• RECORDS PROVIDED:
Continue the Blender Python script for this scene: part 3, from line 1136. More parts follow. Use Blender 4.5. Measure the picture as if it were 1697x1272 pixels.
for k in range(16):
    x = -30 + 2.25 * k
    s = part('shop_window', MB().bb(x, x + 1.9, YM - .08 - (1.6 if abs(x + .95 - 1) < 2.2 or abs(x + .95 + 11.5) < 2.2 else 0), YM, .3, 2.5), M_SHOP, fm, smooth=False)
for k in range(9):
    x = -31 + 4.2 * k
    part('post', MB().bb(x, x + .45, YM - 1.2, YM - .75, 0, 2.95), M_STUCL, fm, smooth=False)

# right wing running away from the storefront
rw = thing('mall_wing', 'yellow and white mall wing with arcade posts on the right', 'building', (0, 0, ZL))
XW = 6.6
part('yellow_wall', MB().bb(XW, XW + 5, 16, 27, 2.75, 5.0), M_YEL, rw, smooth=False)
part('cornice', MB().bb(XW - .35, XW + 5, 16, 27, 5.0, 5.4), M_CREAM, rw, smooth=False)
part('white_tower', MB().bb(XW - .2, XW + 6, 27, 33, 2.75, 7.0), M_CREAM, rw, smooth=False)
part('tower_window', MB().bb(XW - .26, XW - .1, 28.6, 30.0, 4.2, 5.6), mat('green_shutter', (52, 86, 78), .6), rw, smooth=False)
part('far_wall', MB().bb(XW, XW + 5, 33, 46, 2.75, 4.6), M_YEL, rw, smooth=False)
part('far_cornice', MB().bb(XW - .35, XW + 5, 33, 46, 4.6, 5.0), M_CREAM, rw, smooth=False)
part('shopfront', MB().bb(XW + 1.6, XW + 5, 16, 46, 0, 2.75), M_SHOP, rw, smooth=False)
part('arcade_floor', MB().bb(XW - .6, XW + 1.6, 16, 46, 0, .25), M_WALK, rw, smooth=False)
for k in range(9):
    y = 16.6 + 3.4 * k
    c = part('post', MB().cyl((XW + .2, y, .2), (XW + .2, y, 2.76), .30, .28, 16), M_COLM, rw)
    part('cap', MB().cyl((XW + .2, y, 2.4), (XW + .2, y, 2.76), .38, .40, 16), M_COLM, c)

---

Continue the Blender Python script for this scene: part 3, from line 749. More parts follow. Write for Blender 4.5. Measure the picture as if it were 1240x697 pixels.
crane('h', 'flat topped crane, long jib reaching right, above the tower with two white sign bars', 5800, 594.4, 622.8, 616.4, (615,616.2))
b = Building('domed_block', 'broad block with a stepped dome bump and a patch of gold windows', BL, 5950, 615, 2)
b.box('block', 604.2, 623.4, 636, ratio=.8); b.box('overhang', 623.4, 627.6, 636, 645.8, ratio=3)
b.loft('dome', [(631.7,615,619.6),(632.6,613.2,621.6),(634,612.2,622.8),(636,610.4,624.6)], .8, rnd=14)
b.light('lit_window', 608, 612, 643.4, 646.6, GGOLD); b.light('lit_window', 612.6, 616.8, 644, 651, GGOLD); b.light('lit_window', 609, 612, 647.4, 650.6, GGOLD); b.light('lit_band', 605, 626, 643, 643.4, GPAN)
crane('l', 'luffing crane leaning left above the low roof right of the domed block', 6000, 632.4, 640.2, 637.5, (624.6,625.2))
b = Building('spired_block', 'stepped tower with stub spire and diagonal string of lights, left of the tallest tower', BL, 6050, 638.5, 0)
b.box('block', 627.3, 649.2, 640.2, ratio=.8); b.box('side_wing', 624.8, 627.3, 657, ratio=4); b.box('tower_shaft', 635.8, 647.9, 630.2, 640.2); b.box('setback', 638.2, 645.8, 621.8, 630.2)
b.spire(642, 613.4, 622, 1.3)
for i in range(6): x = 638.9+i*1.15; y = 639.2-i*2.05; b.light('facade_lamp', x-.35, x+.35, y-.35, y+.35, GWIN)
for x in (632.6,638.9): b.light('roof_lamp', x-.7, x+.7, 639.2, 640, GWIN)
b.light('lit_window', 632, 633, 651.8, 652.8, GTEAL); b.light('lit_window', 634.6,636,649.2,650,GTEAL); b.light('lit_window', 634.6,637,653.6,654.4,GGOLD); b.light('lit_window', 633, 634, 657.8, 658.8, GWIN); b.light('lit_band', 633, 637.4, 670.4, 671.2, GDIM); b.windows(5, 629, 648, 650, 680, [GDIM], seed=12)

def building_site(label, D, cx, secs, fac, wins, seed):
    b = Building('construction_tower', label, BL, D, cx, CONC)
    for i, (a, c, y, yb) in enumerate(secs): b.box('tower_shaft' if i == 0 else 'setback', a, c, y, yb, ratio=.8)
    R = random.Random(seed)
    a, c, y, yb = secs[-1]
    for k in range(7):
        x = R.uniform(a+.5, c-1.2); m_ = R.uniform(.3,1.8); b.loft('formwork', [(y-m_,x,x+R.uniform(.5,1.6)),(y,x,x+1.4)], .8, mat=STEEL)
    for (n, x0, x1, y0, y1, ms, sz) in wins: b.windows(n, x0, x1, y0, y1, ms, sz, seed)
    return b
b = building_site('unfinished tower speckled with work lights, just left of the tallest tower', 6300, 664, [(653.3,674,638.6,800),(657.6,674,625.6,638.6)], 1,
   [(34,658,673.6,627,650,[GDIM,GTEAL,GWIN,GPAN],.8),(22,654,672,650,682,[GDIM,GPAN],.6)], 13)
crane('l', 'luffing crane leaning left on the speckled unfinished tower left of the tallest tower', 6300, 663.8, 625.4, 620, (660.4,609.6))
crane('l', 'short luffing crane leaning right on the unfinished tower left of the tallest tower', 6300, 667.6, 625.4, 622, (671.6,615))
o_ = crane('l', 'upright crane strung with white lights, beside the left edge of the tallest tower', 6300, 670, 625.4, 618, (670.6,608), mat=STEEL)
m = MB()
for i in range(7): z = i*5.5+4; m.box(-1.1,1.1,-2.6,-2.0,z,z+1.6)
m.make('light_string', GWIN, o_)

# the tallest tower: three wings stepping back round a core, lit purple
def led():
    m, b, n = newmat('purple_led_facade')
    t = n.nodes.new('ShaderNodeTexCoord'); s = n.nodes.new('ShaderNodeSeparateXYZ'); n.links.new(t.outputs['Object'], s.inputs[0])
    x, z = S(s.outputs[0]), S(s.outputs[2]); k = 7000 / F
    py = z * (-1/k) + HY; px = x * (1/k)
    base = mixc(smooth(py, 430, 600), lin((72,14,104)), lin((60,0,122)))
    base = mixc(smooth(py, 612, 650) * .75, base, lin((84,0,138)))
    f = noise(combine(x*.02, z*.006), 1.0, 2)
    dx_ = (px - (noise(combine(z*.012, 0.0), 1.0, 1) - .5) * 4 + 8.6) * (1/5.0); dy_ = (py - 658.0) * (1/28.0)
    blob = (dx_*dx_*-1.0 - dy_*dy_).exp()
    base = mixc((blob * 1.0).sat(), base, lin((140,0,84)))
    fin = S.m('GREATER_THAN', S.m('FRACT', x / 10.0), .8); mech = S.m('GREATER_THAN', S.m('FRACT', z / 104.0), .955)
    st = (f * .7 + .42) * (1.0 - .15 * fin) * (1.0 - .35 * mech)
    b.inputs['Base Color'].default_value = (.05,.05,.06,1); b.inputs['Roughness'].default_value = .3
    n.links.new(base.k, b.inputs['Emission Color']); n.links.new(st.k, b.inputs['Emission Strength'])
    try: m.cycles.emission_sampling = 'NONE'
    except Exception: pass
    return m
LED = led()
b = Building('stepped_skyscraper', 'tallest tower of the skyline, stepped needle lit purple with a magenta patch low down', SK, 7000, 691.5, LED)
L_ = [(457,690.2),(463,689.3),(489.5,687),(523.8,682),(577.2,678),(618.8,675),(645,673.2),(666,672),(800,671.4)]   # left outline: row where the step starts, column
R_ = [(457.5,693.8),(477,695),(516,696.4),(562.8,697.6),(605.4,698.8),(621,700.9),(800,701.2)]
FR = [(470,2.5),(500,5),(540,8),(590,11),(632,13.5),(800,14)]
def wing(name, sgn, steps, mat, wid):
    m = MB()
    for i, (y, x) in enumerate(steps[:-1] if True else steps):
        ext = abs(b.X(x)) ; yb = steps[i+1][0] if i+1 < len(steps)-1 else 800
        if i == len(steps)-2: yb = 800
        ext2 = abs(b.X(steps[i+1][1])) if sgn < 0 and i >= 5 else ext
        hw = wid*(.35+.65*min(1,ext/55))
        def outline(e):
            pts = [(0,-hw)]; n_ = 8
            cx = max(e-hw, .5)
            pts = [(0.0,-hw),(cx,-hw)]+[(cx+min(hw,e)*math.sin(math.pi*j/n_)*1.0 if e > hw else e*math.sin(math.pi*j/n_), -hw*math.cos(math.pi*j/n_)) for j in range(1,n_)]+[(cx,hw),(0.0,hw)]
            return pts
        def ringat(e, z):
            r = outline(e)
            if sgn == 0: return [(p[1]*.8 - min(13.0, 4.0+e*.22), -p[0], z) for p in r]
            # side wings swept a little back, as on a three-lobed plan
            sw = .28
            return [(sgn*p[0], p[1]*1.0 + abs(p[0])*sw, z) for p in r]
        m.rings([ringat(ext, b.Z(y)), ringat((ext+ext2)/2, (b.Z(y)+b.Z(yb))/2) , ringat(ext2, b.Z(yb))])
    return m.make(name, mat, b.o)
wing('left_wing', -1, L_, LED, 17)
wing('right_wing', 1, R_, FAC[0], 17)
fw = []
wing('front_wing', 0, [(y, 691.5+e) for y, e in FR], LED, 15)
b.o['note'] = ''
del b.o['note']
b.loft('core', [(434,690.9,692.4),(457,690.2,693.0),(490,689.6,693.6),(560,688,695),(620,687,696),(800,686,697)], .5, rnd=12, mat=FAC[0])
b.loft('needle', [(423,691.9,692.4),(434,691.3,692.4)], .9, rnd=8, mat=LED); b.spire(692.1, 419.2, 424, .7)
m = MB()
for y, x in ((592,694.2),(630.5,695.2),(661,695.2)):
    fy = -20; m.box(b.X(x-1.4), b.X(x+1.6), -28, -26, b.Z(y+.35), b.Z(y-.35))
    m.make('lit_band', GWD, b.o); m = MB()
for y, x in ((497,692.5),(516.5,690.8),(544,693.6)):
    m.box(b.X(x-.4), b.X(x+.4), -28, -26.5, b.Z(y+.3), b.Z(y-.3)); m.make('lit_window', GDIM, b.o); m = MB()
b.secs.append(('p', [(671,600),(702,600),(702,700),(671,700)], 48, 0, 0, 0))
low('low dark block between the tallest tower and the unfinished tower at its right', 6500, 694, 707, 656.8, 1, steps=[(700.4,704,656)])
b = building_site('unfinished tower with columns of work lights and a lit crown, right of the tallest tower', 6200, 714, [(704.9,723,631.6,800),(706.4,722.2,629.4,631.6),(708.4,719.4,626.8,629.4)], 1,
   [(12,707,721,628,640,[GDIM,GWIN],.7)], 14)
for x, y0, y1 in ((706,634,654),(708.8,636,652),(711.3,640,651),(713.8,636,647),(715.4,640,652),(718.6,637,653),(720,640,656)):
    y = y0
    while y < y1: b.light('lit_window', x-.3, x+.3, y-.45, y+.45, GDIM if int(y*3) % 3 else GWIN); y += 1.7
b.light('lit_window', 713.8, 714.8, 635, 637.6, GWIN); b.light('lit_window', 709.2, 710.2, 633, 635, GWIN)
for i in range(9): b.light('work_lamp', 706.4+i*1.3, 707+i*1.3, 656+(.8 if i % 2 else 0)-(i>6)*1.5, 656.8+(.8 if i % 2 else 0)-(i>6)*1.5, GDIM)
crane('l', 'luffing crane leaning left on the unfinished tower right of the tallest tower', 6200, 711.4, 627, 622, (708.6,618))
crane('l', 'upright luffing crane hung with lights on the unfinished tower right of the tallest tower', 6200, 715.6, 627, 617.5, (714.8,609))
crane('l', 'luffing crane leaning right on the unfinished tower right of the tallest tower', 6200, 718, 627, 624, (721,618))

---

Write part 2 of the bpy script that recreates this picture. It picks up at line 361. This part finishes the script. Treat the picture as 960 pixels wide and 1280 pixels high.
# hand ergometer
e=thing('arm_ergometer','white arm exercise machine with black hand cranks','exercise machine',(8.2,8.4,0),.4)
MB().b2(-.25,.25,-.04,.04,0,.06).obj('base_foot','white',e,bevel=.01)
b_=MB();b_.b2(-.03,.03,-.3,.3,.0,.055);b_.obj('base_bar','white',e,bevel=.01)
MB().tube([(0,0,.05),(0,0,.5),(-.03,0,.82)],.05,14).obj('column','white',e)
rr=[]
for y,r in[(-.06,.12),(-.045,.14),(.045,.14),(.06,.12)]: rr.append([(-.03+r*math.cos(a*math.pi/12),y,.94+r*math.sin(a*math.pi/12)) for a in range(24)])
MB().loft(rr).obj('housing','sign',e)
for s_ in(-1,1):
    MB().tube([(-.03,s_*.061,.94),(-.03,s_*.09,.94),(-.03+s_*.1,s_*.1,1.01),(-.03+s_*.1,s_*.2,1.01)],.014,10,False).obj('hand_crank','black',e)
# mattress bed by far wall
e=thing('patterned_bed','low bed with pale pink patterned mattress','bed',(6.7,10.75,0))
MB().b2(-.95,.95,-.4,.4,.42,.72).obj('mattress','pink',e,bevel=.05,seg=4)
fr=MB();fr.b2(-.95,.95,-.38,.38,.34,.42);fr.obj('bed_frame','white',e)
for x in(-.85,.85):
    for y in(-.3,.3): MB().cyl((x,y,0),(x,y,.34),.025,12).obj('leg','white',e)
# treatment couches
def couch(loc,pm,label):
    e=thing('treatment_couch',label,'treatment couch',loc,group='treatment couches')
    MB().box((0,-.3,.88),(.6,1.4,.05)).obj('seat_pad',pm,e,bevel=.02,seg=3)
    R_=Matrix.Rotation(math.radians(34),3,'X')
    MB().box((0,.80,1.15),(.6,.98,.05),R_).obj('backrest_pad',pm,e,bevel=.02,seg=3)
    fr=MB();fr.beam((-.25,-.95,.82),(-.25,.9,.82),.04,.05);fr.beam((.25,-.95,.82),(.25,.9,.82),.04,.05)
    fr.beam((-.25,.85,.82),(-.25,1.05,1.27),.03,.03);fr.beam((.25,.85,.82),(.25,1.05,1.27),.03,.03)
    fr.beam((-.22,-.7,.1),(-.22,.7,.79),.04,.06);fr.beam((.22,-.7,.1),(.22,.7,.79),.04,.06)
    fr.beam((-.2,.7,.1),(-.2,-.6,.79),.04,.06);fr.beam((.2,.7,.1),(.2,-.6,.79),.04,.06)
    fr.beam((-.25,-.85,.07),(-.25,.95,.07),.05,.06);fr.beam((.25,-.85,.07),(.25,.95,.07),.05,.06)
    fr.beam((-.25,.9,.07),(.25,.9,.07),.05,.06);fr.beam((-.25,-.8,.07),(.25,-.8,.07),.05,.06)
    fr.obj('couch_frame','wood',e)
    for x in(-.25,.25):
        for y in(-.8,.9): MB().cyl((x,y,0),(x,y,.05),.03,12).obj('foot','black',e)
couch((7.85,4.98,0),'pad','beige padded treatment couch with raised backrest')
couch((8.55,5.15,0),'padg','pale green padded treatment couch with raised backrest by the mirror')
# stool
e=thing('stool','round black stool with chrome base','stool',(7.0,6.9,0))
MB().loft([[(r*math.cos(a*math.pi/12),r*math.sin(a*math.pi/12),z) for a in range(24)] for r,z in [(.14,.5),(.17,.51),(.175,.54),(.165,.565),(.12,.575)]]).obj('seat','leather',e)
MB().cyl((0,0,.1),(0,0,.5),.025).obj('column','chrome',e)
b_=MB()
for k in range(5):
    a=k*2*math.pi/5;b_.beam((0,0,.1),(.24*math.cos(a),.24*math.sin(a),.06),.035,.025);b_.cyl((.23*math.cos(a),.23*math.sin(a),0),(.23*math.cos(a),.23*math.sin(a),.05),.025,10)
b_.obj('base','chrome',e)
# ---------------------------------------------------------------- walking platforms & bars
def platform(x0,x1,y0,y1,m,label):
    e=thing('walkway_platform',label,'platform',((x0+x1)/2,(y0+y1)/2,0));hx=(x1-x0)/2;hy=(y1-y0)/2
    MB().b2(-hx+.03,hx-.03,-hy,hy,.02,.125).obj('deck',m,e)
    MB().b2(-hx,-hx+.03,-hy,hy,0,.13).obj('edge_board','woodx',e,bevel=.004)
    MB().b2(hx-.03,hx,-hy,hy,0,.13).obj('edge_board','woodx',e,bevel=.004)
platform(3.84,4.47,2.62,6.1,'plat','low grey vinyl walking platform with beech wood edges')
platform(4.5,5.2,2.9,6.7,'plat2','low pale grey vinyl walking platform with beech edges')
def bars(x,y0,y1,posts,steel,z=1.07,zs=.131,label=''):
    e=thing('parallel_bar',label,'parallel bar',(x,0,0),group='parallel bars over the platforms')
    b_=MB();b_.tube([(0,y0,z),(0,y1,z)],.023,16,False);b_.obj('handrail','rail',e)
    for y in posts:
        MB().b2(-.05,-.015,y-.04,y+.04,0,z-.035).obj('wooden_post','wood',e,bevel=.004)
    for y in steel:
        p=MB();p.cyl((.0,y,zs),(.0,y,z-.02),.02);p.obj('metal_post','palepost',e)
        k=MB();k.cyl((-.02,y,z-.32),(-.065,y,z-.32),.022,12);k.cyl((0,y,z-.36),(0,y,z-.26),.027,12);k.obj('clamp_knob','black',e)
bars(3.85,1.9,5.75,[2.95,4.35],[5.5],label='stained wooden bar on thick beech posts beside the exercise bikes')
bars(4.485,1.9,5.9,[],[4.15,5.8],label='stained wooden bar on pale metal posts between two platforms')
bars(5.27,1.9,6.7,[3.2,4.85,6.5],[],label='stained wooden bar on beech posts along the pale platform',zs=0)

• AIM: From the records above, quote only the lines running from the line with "were 1697x1272 pixels." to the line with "part('post', MB().bb(x, x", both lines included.

• SOLUTION TO THIS PROBLEM:
Continue the Blender Python script for this scene: part 3, from line 1136. More parts follow. Use Blender 4.5. Measure the picture as if it were 1697x1272 pixels.
for k in range(16):
    x = -30 + 2.25 * k
    s = part('shop_window', MB().bb(x, x + 1.9, YM - .08 - (1.6 if abs(x + .95 - 1) < 2.2 or abs(x + .95 + 11.5) < 2.2 else 0), YM, .3, 2.5), M_SHOP, fm, smooth=False)
for k in range(9):
    x = -31 + 4.2 * k
    part('post', MB().bb(x, x + .45, YM - 1.2, YM - .75, 0, 2.95), M_STUCL, fm, smooth=False)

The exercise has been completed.